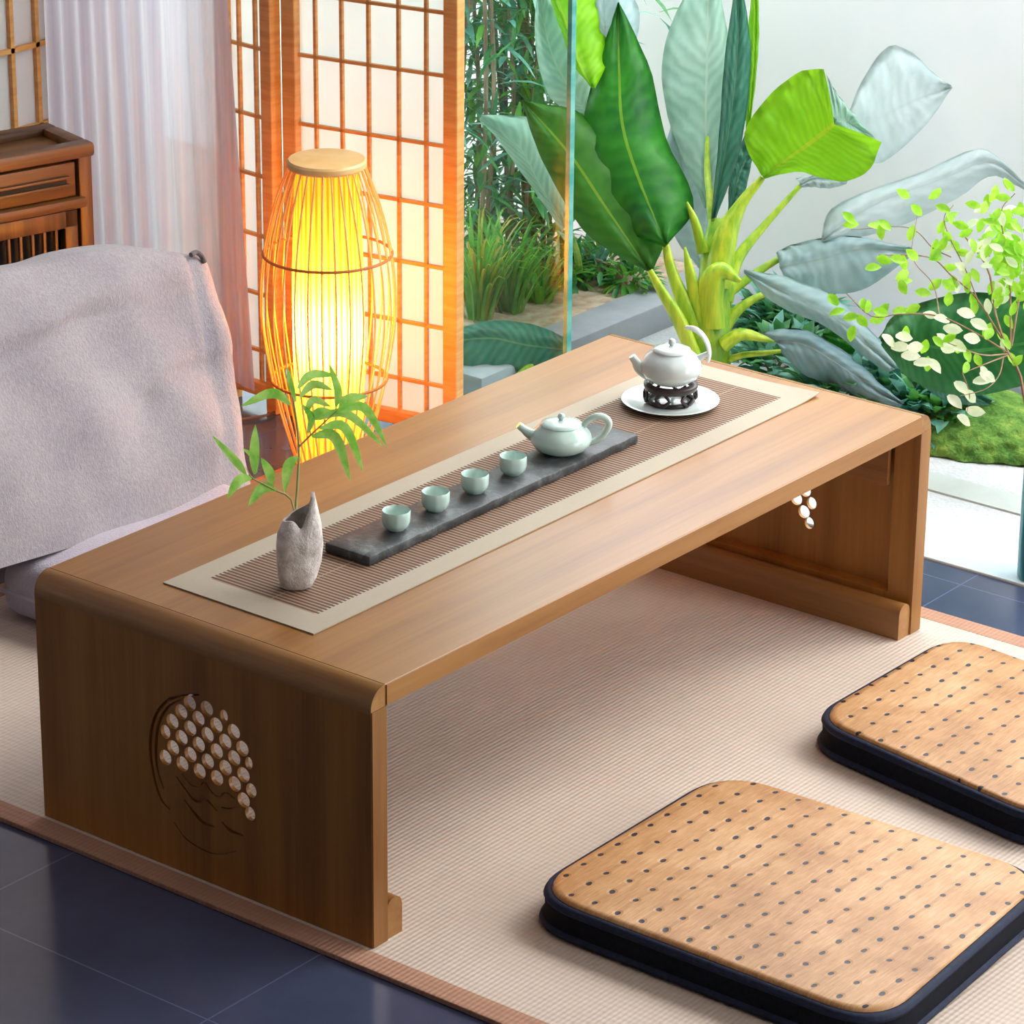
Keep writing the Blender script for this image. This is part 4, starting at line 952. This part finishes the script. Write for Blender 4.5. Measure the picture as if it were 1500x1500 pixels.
tw = [([GV+V((0, 0, .02)), q5(1500, 680), q5(1430, 500), q5(1390, 380), q5(1370, 300, .02), q4(1340, 1180, .03), q4(1240, 1040, .04)], .0024),
      ([q5(1430, 500), q5(1300, 420, -.02), q5(1130, 340, -.03), q5(960, 330, -.03), q5(830, 340, -.02), q5(720, 240, 0)], .0013), ([q5(1430, 510), q5(1330, 550, -.03), q5(1230, 590, -.05)], .0012),
      ([q5(1430, 505), q5(1320, 510, -.04), q5(1200, 470, -.05), q5(1100, 430, -.06)], .0011), ([q5(1410, 450), q5(1290, 260, .02), q5(1180, 160, .02), q5(1080, 80, .03), q4(860, 1120, .04)], .0014),
      ([q4(1300, 1330), q4(1250, 1200, .0), q4(1150, 980, .02), q4(1190, 900, .02)], .001), ([q5(1440, 480), q4(1440, 1300), q4(1420, 1100, -.02), q4(1400, 930, -.03), q4(1460, 850, -.03)], .0015),
      ([q5(1445, 470), q4(1500, 1200, .02), q4(1560, 1000, .02)], .0014), ([q5(1410, 520), q5(1390, 600, -.03), q5(1330, 660, -.05), q5(1220, 690, -.06)], .001), ([q5(1230, 590, -.05), q5(1260, 680, -.05), q5(1250, 760, -.05)], .0008),
      ([q5(1130, 340, -.03), q4(1100, 1250, 0), q4(1010, 1130, .0), q4(1030, 950, .01)], .0009), ([q4(1180, 1130, .02), q4(1100, 1090, .02), q4(990, 1000, .03), q4(740, 1010, .04)], .0009)]
bm = B()
for P, w in tw: tube(bm, P, [w, w*.45], 20, 6)
obj('twigs', bm, m_twig, br)
m_l1 = leafmat('lime_leaflet', '8ccf2a', 'b2e34e', .5, .4, 60); m_l2 = leafmat('cream_leaflet', 'dcecc0', 'f2f5dc', .5, .4, 60)
rnd = random.Random(5); bm = B(); bm2 = B()
def lf(bmx, p, L_, w_, a=None):
    a = rnd.uniform(0, 6.283) if a is None else a
    d = RT*math.cos(a)-UP*math.sin(a)*1.0+FW*rnd.uniform(-.5, .5); n_ = (-FW+RT*rnd.uniform(-.6, .6)+UP*rnd.uniform(-.3, .7)).normalized()
    leafy(bmx, p, d, L_, w_, up=n_, fold=.18, droop=.12, n=5)
cream = [(900,435),(940,490),(985,525),(1040,560),(960,440),(1010,490),(1100,540),(1130,360),(1170,400),(1230,330),(1260,440),(1200,460),(1220,640),(1300,640),(1260,680),(1330,600),(1190,700),(1230,790),(1270,760),(1160,470),(1290,370)]
for x, y in cream: lf(bm2, q5(x-25, y-12, rnd.uniform(-.06, -.03)), .026, .015, rnd.uniform(-.1, .9))
lime5 = [(730,320),(790,350),(830,390),(880,350),(940,330),(770,390),(840,370),(1000,390),(1090,590),(1230,510),(1090,450),(920,340),(700,300),(1340,440),(1160,480),(1350,450),(1300,340),(1060,300),(1040,240),(1000,250),(870,90),(930,90),(990,80),(1010,150),(1050,100),(1100,100),(1150,50),(960,200),(1160,190),(1100,230),(820,140),(1190,240)]
for x, y in lime5: lf(bm, q5(x-18, y-8, rnd.uniform(-.04, .04)), .022, .013)
lime4 = [(720,1000),(770,990),(830,1000),(885,995),(930,1020),(1020,910),(1030,1000),(1010,880),(1170,985),(1190,940),(1150,840),(1140,1110),(1130,1060),(1270,1010)]
for x, y in lime4: lf(bm, q4(x-15, y-10, rnd.uniform(0, .04)), .022, .012)
for i in range(150):
    x, y = rnd.gauss(1430, 75), rnd.gauss(1080, 150)
    if y > 820: lf(bm if rnd.random() < .85 else bm2, q4(x, y, rnd.uniform(-.06, .06)), .021, .011)
for i in range(40):
    P, w = rnd.choice(tw[:8]); c_ = catmull(P[1:], 30); p = rnd.choice(c_); lf(bm if rnd.random() < .7 else bm2, p, .019, .011)
obj('lime_leaves', bm, m_l1, br, angle=180); obj('cream_leaves', bm2, m_l2, br, angle=180)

- - - - -

## Written exercise
Send back the data above word for word, with the pictures left out.

## Task response
Keep writing the Blender script for this image. This is part 4, starting at line 952. This part finishes the script. Write for Blender 4.5. Measure the picture as if it were 1500x1500 pixels.
tw = [([GV+V((0, 0, .02)), q5(1500, 680), q5(1430, 500), q5(1390, 380), q5(1370, 300, .02), q4(1340, 1180, .03), q4(1240, 1040, .04)], .0024),
      ([q5(1430, 500), q5(1300, 420, -.02), q5(1130, 340, -.03), q5(960, 330, -.03), q5(830, 340, -.02), q5(720, 240, 0)], .0013), ([q5(1430, 510), q5(1330, 550, -.03), q5(1230, 590, -.05)], .0012),
      ([q5(1430, 505), q5(1320, 510, -.04), q5(1200, 470, -.05), q5(1100, 430, -.06)], .0011), ([q5(1410, 450), q5(1290, 260, .02), q5(1180, 160, .02), q5(1080, 80, .03), q4(860, 1120, .04)], .0014),
      ([q4(1300, 1330), q4(1250, 1200, .0), q4(1150, 980, .02), q4(1190, 900, .02)], .001), ([q5(1440, 480), q4(1440, 1300), q4(1420, 1100, -.02), q4(1400, 930, -.03), q4(1460, 850, -.03)], .0015),
      ([q5(1445, 470), q4(1500, 1200, .02), q4(1560, 1000, .02)], .0014), ([q5(1410, 520), q5(1390, 600, -.03), q5(1330, 660, -.05), q5(1220, 690, -.06)], .001), ([q5(1230, 590, -.05), q5(1260, 680, -.05), q5(1250, 760, -.05)], .0008),
      ([q5(1130, 340, -.03), q4(1100, 1250, 0), q4(1010, 1130, .0), q4(1030, 950, .01)], .0009), ([q4(1180, 1130, .02), q4(1100, 1090, .02), q4(990, 1000, .03), q4(740, 1010, .04)], .0009)]
bm = B()
for P, w in tw: tube(bm, P, [w, w*.45], 20, 6)
obj('twigs', bm, m_twig, br)
m_l1 = leafmat('lime_leaflet', '8ccf2a', 'b2e34e', .5, .4, 60); m_l2 = leafmat('cream_leaflet', 'dcecc0', 'f2f5dc', .5, .4, 60)
rnd = random.Random(5); bm = B(); bm2 = B()
def lf(bmx, p, L_, w_, a=None):
    a = rnd.uniform(0, 6.283) if a is None else a
    d = RT*math.cos(a)-UP*math.sin(a)*1.0+FW*rnd.uniform(-.5, .5); n_ = (-FW+RT*rnd.uniform(-.6, .6)+UP*rnd.uniform(-.3, .7)).normalized()
    leafy(bmx, p, d, L_, w_, up=n_, fold=.18, droop=.12, n=5)
cream = [(900,435),(940,490),(985,525),(1040,560),(960,440),(1010,490),(1100,540),(1130,360),(1170,400),(1230,330),(1260,440),(1200,460),(1220,640),(1300,640),(1260,680),(1330,600),(1190,700),(1230,790),(1270,760),(1160,470),(1290,370)]
for x, y in cream: lf(bm2, q5(x-25, y-12, rnd.uniform(-.06, -.03)), .026, .015, rnd.uniform(-.1, .9))
lime5 = [(730,320),(790,350),(830,390),(880,350),(940,330),(770,390),(840,370),(1000,390),(1090,590),(1230,510),(1090,450),(920,340),(700,300),(1340,440),(1160,480),(1350,450),(1300,340),(1060,300),(1040,240),(1000,250),(870,90),(930,90),(990,80),(1010,150),(1050,100),(1100,100),(1150,50),(960,200),(1160,190),(1100,230),(820,140),(1190,240)]
for x, y in lime5: lf(bm, q5(x-18, y-8, rnd.uniform(-.04, .04)), .022, .013)
lime4 = [(720,1000),(770,990),(830,1000),(885,995),(930,1020),(1020,910),(1030,1000),(1010,880),(1170,985),(1190,940),(1150,840),(1140,1110),(1130,1060),(1270,1010)]
for x, y in lime4: lf(bm, q4(x-15, y-10, rnd.uniform(0, .04)), .022, .012)
for i in range(150):
    x, y = rnd.gauss(1430, 75), rnd.gauss(1080, 150)
    if y > 820: lf(bm if rnd.random() < .85 else bm2, q4(x, y, rnd.uniform(-.06, .06)), .021, .011)
for i in range(40):
    P, w = rnd.choice(tw[:8]); c_ = catmull(P[1:], 30); p = rnd.choice(c_); lf(bm if rnd.random() < .7 else bm2, p, .019, .011)
obj('lime_leaves', bm, m_l1, br, angle=180); obj('cream_leaves', bm2, m_l2, br, angle=180)